§ REQUIREMENTS:
Quote all lines below exactly. Images stay out.

§ SOURCE DATA:
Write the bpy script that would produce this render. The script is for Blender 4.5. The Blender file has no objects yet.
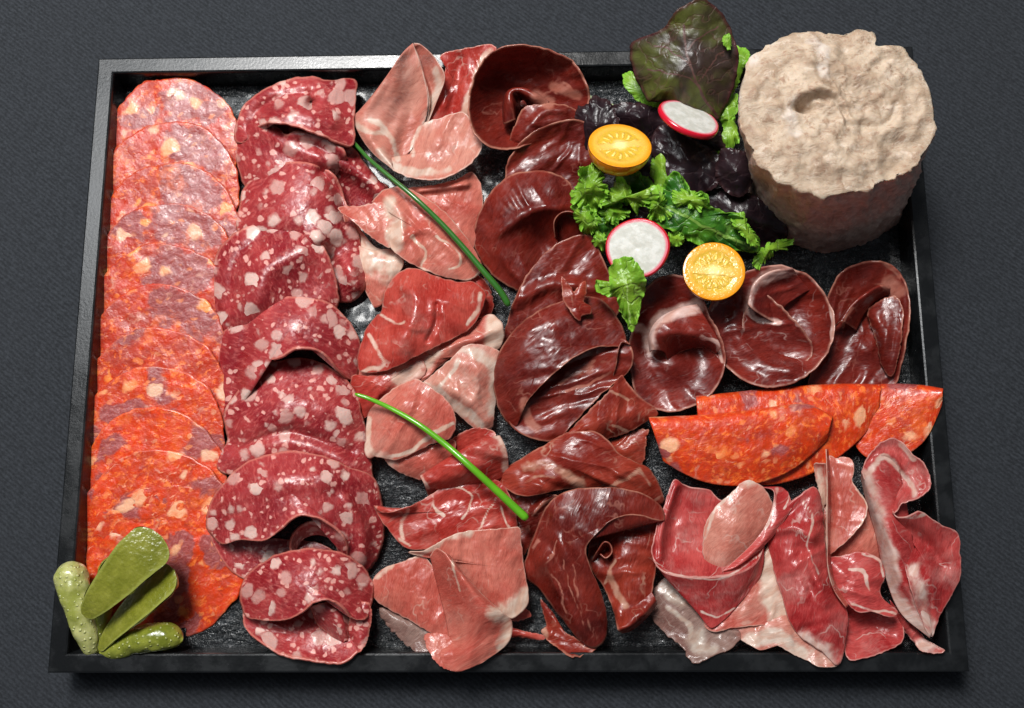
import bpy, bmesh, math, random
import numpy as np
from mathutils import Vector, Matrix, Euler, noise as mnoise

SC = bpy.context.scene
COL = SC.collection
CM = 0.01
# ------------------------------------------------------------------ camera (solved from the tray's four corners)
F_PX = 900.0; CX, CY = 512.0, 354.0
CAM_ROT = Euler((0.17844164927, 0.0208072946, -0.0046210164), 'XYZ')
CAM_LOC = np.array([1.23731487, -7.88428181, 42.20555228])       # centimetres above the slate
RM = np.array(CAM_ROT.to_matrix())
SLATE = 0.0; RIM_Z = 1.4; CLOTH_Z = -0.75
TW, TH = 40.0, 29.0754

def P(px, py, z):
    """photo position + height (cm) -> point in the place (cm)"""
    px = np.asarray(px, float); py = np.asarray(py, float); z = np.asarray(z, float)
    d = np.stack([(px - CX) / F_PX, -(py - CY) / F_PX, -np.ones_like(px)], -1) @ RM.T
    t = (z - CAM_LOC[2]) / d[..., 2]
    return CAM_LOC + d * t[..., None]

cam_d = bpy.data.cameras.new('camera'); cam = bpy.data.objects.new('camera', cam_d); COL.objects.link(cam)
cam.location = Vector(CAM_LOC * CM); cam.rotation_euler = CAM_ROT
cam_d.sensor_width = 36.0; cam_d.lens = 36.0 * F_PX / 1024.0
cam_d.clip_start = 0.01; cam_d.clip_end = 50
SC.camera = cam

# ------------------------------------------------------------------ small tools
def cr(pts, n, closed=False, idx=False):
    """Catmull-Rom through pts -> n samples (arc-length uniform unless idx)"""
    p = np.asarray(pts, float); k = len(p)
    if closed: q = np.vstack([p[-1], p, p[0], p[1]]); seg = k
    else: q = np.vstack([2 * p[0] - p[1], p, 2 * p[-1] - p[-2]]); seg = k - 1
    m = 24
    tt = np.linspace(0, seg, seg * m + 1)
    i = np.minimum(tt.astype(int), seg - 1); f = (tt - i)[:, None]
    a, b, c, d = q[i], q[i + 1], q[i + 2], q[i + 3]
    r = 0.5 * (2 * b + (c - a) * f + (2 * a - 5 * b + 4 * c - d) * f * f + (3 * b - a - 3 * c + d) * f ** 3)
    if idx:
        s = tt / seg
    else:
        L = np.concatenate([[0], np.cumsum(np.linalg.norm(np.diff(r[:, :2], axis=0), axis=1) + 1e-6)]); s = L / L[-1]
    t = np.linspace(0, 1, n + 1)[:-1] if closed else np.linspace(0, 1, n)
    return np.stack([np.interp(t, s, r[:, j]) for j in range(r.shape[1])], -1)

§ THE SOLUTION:
Write the bpy script that would produce this render. The script is for Blender 4.5. The Blender file has no objects yet.
import bpy, bmesh, math, random
import numpy as np
from mathutils import Vector, Matrix, Euler, noise as mnoise

SC = bpy.context.scene
COL = SC.collection
CM = 0.01
# ------------------------------------------------------------------ camera (solved from the tray's four corners)
F_PX = 900.0; CX, CY = 512.0, 354.0
CAM_ROT = Euler((0.17844164927, 0.0208072946, -0.0046210164), 'XYZ')
CAM_LOC = np.array([1.23731487, -7.88428181, 42.20555228])       # centimetres above the slate
RM = np.array(CAM_ROT.to_matrix())
SLATE = 0.0; RIM_Z = 1.4; CLOTH_Z = -0.75
TW, TH = 40.0, 29.0754

def P(px, py, z):
    """photo position + height (cm) -> point in the place (cm)"""
    px = np.asarray(px, float); py = np.asarray(py, float); z = np.asarray(z, float)
    d = np.stack([(px - CX) / F_PX, -(py - CY) / F_PX, -np.ones_like(px)], -1) @ RM.T
    t = (z - CAM_LOC[2]) / d[..., 2]
    return CAM_LOC + d * t[..., None]

cam_d = bpy.data.cameras.new('camera'); cam = bpy.data.objects.new('camera', cam_d); COL.objects.link(cam)
cam.location = Vector(CAM_LOC * CM); cam.rotation_euler = CAM_ROT
cam_d.sensor_width = 36.0; cam_d.lens = 36.0 * F_PX / 1024.0
cam_d.clip_start = 0.01; cam_d.clip_end = 50
SC.camera = cam

# ------------------------------------------------------------------ small tools
def cr(pts, n, closed=False, idx=False):
    """Catmull-Rom through pts -> n samples (arc-length uniform unless idx)"""
    p = np.asarray(pts, float); k = len(p)
    if closed: q = np.vstack([p[-1], p, p[0], p[1]]); seg = k
    else: q = np.vstack([2 * p[0] - p[1], p, 2 * p[-1] - p[-2]]); seg = k - 1
    m = 24
    tt = np.linspace(0, seg, seg * m + 1)
    i = np.minimum(tt.astype(int), seg - 1); f = (tt - i)[:, None]
    a, b, c, d = q[i], q[i + 1], q[i + 2], q[i + 3]
    r = 0.5 * (2 * b + (c - a) * f + (2 * a - 5 * b + 4 * c - d) * f * f + (3 * b - a - 3 * c + d) * f ** 3)
    if idx:
        s = tt / seg
    else:
        L = np.concatenate([[0], np.cumsum(np.linalg.norm(np.diff(r[:, :2], axis=0), axis=1) + 1e-6)]); s = L / L[-1]
    t = np.linspace(0, 1, n + 1)[:-1] if closed else np.linspace(0, 1, n)
    return np.stack([np.interp(t, s, r[:, j]) for j in range(r.shape[1])], -1)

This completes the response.